Slicing the lavender veil

From the Boston Globe:


In the first week after the Supreme Judicial Court decision took effect on May 17, 2,500 gay and lesbian couples applied for licenses; 1,700 have done so in the six months since then, according to unofficial tallies by the Globe and state officials. In all, the state’s Registry of Vital Records has received an estimated 4,266 marriage licenses for gay and lesbian couples, a spokeswoman said yesterday.

The City of Boston has experienced a significant slowdown. In the week after May 17, Boston reported 146 same-sex couples seeking marriage licenses, but in the six months since, 345 gay and lesbian couples have applied, an average of 14 a week, according to the Globe’s survey.

The story is similar in Cambridge, which opened City Hall doors after midnight May 17 to accept license applicants. During that first week, 310 same-sex couples applied for licenses in Cambridge, the most in the state. But in the months since, only 267 same-sex couples have applied, an average of about 11 a week.

Applying Occam’s Razor, this leaves one of two possibilities. Either homosexuals – as I have always suspected – are rather less interested in their so-called civil rights than was portrayed by a pro-lavender media, or there are simply fewer than homosexual activists would have us believe.
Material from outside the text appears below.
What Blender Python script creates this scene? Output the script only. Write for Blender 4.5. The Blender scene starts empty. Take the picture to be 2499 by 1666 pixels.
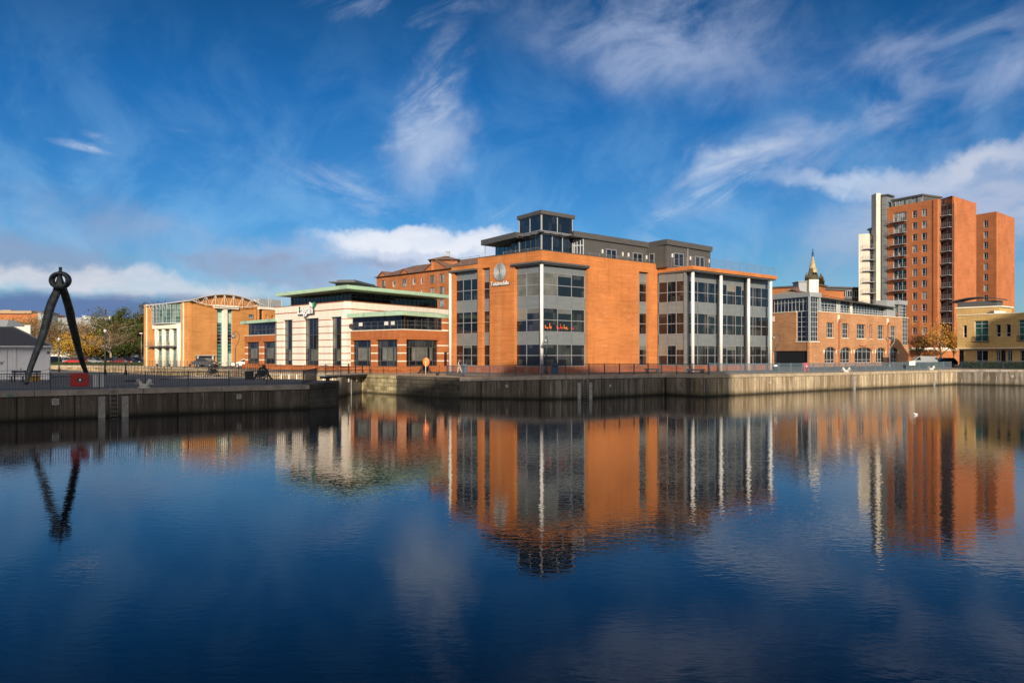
import bpy, bmesh, math, random
from mathutils import Vector, Matrix
from mathutils.geometry import tessellate_polygon
random.seed(7)
R = math.radians
S = bpy.context.scene
COL = S.collection

# ------------------------------------------------------------------ camera
FPX = 2000.0; CX = 1249.5; HOR = 867.0; EYE = 4.2
cam_d = bpy.data.cameras.new('camera'); cam = bpy.data.objects.new('camera', cam_d); COL.objects.link(cam)
cam.location = (0, 0, EYE); cam.rotation_euler = (R(90), 0, 0)
cam_d.sensor_width = 36; cam_d.lens = 36*FPX/2499; cam_d.shift_y = 34/2499
cam_d.clip_end = 6000; cam_d.clip_start = .1
S.camera = cam

# ------------------------------------------------------------------ light
SUN_EL = 17.0
SH = Vector((0.12, -0.993))                        # horizontal direction towards the sun (behind the viewer)
sd = bpy.data.lights.new('sun', 'SUN'); so = bpy.data.objects.new('sun', sd); COL.objects.link(so)
sv = Vector((SH.x*math.cos(R(SUN_EL)), SH.y*math.cos(R(SUN_EL)), math.sin(R(SUN_EL))))
so.rotation_euler = sv.to_track_quat('Z', 'Y').to_euler()
sd.energy = 4.1; sd.angle = R(0.6); sd.color = (1.0, .86, .68)
S.view_settings.view_transform = 'Standard'; S.view_settings.look = 'None'
S.view_settings.exposure = 0.5; S.view_settings.gamma = 1
S.view_settings.use_curve_mapping = False

def make_world():
    w = bpy.data.worlds.new('World'); S.world = w; w.use_nodes = True
    nt = w.node_tree; N = nt.nodes; L = nt.links; N.clear()
    out = N.new('ShaderNodeOutputWorld'); bg = N.new('ShaderNodeBackground')
    bg.inputs['Strength'].default_value = 0.075
    L.new(bg.outputs[0], out.inputs[0])
    sky = N.new('ShaderNodeTexSky'); sky.sky_type = 'NISHITA'; sky.sun_disc = False
    sky.sun_elevation = R(SUN_EL); sky.sun_rotation = math.atan2(SH.x, SH.y)
    sky.air_density = 1.0; sky.dust_density = 0.3; sky.ozone_density = 3.0; sky.altitude = 100
    tc = N.new('ShaderNodeTexCoord'); sep = N.new('ShaderNodeSeparateXYZ'); L.new(tc.outputs['Generated'], sep.inputs[0])
    def M(op, a, b=None, clamp=False):
        m = N.new('ShaderNodeMath'); m.operation = op; m.use_clamp = clamp
        for i, v in enumerate((a, b)):
            if v is None: continue
            if isinstance(v, (int, float)): m.inputs[i].default_value = v
            else: L.new(v, m.inputs[i])
        return m.outputs[0]
    az = M('MULTIPLY', M('ARCTAN2', sep.outputs[0], sep.outputs[1]), 20.0)
    el = M('MULTIPLY', M('ARCSINE', sep.outputs[2]), 20.0)
    cmb = N.new('ShaderNodeCombineXYZ'); L.new(az, cmb.inputs[0]); L.new(el, cmb.inputs[1])
    P = cmb.outputs[0]                       # unit = 1/20 rad (about 100 px of the photo)
    def mapping(v, loc=(0,0,0), rot=0, sc=(1,1,1), typ='TEXTURE'):
        m = N.new('ShaderNodeMapping'); m.vector_type = typ; L.new(v, m.inputs[0])
        m.inputs['Location'].default_value = loc; m.inputs['Rotation'].default_value = (0,0,rot); m.inputs['Scale'].default_value = sc
        return m.outputs[0]
    def noise(v, scale, detail=6, rough=.6, dist=0.0):
        n = N.new('ShaderNodeTexNoise'); L.new(v, n.inputs['Vector']); n.inputs['Scale'].default_value = scale
        n.inputs['Detail'].default_value = detail; n.inputs['Roughness'].default_value = rough; n.inputs['Distortion'].default_value = dist
        return n
    def mr(v, a, b, c=0., d=1., smooth=True):
        m = N.new('ShaderNodeMapRange'); m.interpolation_type = 'SMOOTHSTEP' if smooth else 'LINEAR'
        L.new(v, m.inputs[0]); m.inputs[1].default_value = a; m.inputs[2].default_value = b
        m.inputs[3].default_value = c; m.inputs[4].default_value = d
        return m.outputs[0]
    def mix(f, a, b):
        m = N.new('ShaderNodeMix'); m.data_type = 'RGBA'
        if isinstance(f, float): m.inputs[0].default_value = f
        else: L.new(f, m.inputs[0])
        for k, v in ((6, a), (7, b)):
            if isinstance(v, tuple): m.inputs[k].default_value = (*v, 1)
            else: L.new(v, m.inputs[k])
        return m.outputs[2]
    # distorted position
    dn = noise(P, .8, 5, .6)
    sc = N.new('ShaderNodeVectorMath'); sc.operation = 'MULTIPLY_ADD'
    L.new(dn.outputs['Color'], sc.inputs[0]); sc.inputs[1].default_value = (1.9, 1.2, 0); L.new(P, sc.inputs[2])
    off = N.new('ShaderNodeVectorMath'); off.operation = 'ADD'; L.new(sc.outputs[0], off.inputs[0]); off.inputs[1].default_value = (-.95, -.6, 0)
    D = off.outputs[0]
    # streaky wisps rising to the right, and billows
    wisp = mr(noise(mapping(P, rot=R(28), sc=(3.2, 1, 1)), 1.1, 9, .66, .9).outputs[0], .40, .72)
    softS = mr(noise(mapping(P, rot=R(10), sc=(1.5, 1, 1)), .8, 8, .62, .4).outputs[0], .28, .70)
    wispS = mr(noise(mapping(P, rot=R(20), sc=(2.0, 1, 1)), .9, 7, .56, .5).outputs[0], .34, .80)
    wisp2 = mr(noise(mapping(P, rot=R(-12), sc=(3.5, 1, 1)), .8, 9, .66, .6).outputs[0], .42, .74)
    soft = mr(noise(P, .45, 6, .6, .5).outputs[0], .38, .68)
    bill = mr(noise(mapping(P, sc=(2.4, 1, 1)), 1.5, 9, .6, .2).outputs[0], .35, .62)
    def pxc(px, py):
        x = (px-CX)/FPX; z = (HOR-py)/FPX
        return (math.atan2(x, 1)*20, math.asin(z/math.sqrt(1+x*x+z*z))*20, 0)
    def blob(px, py, rx, ry, rot=0, edge=1.0, v=None):
        ln = N.new('ShaderNodeVectorMath'); ln.operation = 'LENGTH'
        L.new(mapping(v or D, loc=pxc(px, py), rot=R(rot), sc=(rx/100, ry/100, 1)), ln.inputs[0])
        return mr(ln.outputs['Value'], 1.0, 1.0-edge)
    col = sky.outputs[0]
    hs = N.new('ShaderNodeHueSaturation'); hs.inputs['Saturation'].default_value = 1.28; hs.inputs['Value'].default_value = 1.0
    L.new(col, hs.inputs['Color']); col = hs.outputs[0]
    # the clear sky: deeper away from the horizon as the photograph's polarised blue is
    elr = mr(el, -1.0, 9.0, 0, 1, False)
    ramp = N.new('ShaderNodeValToRGB'); cr = ramp.color_ramp
    cr.elements[0].position = 0.1; cr.elements[0].color = (.48, .66, .78, 1)
    cr.elements[1].position = 1.0; cr.elements[1].color = (.17, .36, .46, 1)
    e = cr.elements.new(.4); e.color = (.36, .63, .86, 1)
    e = cr.elements.new(.7); e.color = (.20, .53, .76, 1)
    L.new(elr, ramp.inputs[0])
    mm = N.new('ShaderNodeMix'); mm.data_type = 'RGBA'; mm.blend_type = 'MULTIPLY'; mm.inputs[0].default_value = 1
    L.new(col, mm.inputs[6]); L.new(ramp.outputs[0], mm.inputs[7]); col = mm.outputs[2]
    # soft general veil
    WH = (7.6, 8.1, 8.9); LAV = (3.9, 4.7, 6.6); GREY = (2.6, 3.3, 4.9); SLATE = (1.10, 1.75, 3.7); CREAM = (9.6, 9.0, 8.6)
    def lay(col, f, c, s): return mix(M('MULTIPLY', f, s, True), col, c)
    col = lay(col, M('MULTIPLY', soft, mr(el, 9., 0.5)), (3.4, 6.1, 8.9), .36)
    W = lambda *a: blob(*a)
    for (m, tex, c, s) in (
        (blob(1620, 90, 500, 190, -8, 1.), softS, LAV, .72), (blob(1560, 150, 400, 110, -15, 1.), wispS, LAV, .62),
        (blob(1050, 360, 160, 130, 40, 1.), None, WH, .42), (blob(1040, 260, 90, 260, -28, 1.), wisp, WH, .5),
        (blob(1000, 20, 320, 45, 5, 1.), wisp, LAV, .5),
        (blob(2010, 330, 640, 140, 20, 1.), wispS, LAV, .85), (blob(2350, 190, 300, 190, 30, 1.), wispS, LAV, .7), (blob(2100, 150, 300, 60, 15, 1.), wispS, LAV, .5),
        (blob(1780, 400, 190, 60, 10, 1.), wispS, WH, .75), (blob(1690, 500, 330, 40, 27, 1.), wisp, WH, .55),
        (blob(900, 500, 420, 90, -18, 1.), wisp2, WH, .45), (blob(1250, 520, 110, 50, 10, 1.), wisp, WH, .6),
        (blob(235, 362, 110, 15, -5, 1., P), wisp2, WH, .9), (blob(460, 318, 60, 8, -3, 1., P), wisp2, WH, .6),
        (blob(250, 340, 60, 14, -16, 1., P), wisp2, WH, .5),
        (blob(230, 520, 300, 75, -12, 1.), softS, GREY, .6), (blob(100, 560, 260, 60, -5, 1.), softS, LAV, .35), (blob(560, 600, 330, 60, -8, 1.), softS, LAV, .5), (blob(330, 610, 260, 40, -18, 1.), wisp2, GREY, .4),
        (blob(60, 640, 330, 75, -4, .7), None, GREY, .75),
        (blob(2000, 620, 420, 130, 3, 1.), soft, GREY, .55), (blob(2460, 640, 240, 160, 0, .8), soft, GREY, .5),
        (blob(1450, 620, 300, 60, 5, 1.), wisp2, WH, .35),
    ):
        f = m if tex is None else M('MULTIPLY', m, tex)
        col = lay(col, f, c, s)
    # cumulus bank above the low roofs
    col = lay(col, M('MULTIPLY', blob(920, 655, 600, 115, 2, .7), mr(bill, 0, 1, .5, 1)), LAV, .85)
    col = lay(col, blob(1040, 610, 300, 58, -5, .5), (6.1, 6.8, 8.2), .85)
    col = lay(col, M('MULTIPLY', blob(1030, 582, 300, 38, -2, .45), mr(bill, 0, 1, .7, 1)), (8.0, 8.3, 9.0), .85)
    col = lay(col, M('MULTIPLY', blob(860, 640, 300, 30, -2, .8), bill), GREY, .7)
    col = lay(col, M('MULTIPLY', blob(660, 655, 200, 55, -6, .8), mr(bill, 0, 1, .4, 1)), GREY, .85)
    col = lay(col, blob(480, 640, 60, 20, -6, .9), GREY, .6)
    # right hand bank
    col = lay(col, M('MULTIPLY', blob(2380, 500, 470, 130, 6, .8), mr(bill, 0, 1, .7, 1)), (4.5, 5.1, 6.6), .85)
    col = lay(col, blob(2060, 448, 260, 34, -8, 1.), WH, .5)
    col = lay(col, blob(2400, 400, 230, 40, 12, .9), (6.4, 6.6, 7.5), .7)
    col = lay(col, M('MULTIPLY', blob(1800, 660, 130, 45, -4, .9), soft), GREY, .9)
    # bright low band and the slate rain cloud under it at the left
    col = lay(col, M('MULTIPLY', blob(240, 700, 560, 46, -2, .7), mr(bill, 0, 1, .75, 1)), (6.4, 6.6, 7.3), .92)
    col = lay(col, M('MULTIPLY', mr(M('ADD', el, M('MULTIPLY', M('SUBTRACT', noise(mapping(P, sc=(2.5,1,1)), 1.6, 5, .6).outputs[0], .5), .42)), 1.44, 1.16), mr(az, -5.2, -6.4)), SLATE, .93)
    col = lay(col, mr(el, .1, -.05), (.9, 1.1, 1.5), 1.)
    col = lay(col, M('MULTIPLY', mr(sep.outputs[1], -.15, -.5), mr(sep.outputs[2], -.02, .1)), (15.5, 14.2, 12.8), .62)  # bright cloud added behind the viewer to fill the shaded faces
    L.new(col, bg.inputs['Color'])
make_world()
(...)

If one leaves out the obvious statistical outlier of the first week, that leaves 1766 “marriage” licenses. Multiplied by two, that’s an expected 3,532 homosexual couples joined in unholy “matrimony” representing 6.6 percent of the number of total marriages based on the national average. That’s about halfway between the 2 percent I would have expected, and the 10 percent that the lavendar lobby claims.

Different reasons could explain the current numbers, of course. The number rises to 8.7 percent if one compares it to the total number of marriages in Massachusetts, but then, I do nont know how many of these couples are actually residents of Massachusetts. If Massachusetts has become the gay Las Vegas, these numbers are incredibly low, otherwise, if Massachusetts is an unusually gay state, they might explain Massachusetts’ historically low marriage rate. It’s too soon to tell for sure, but it’s a statistic which should provide some interesting information in the years ahead.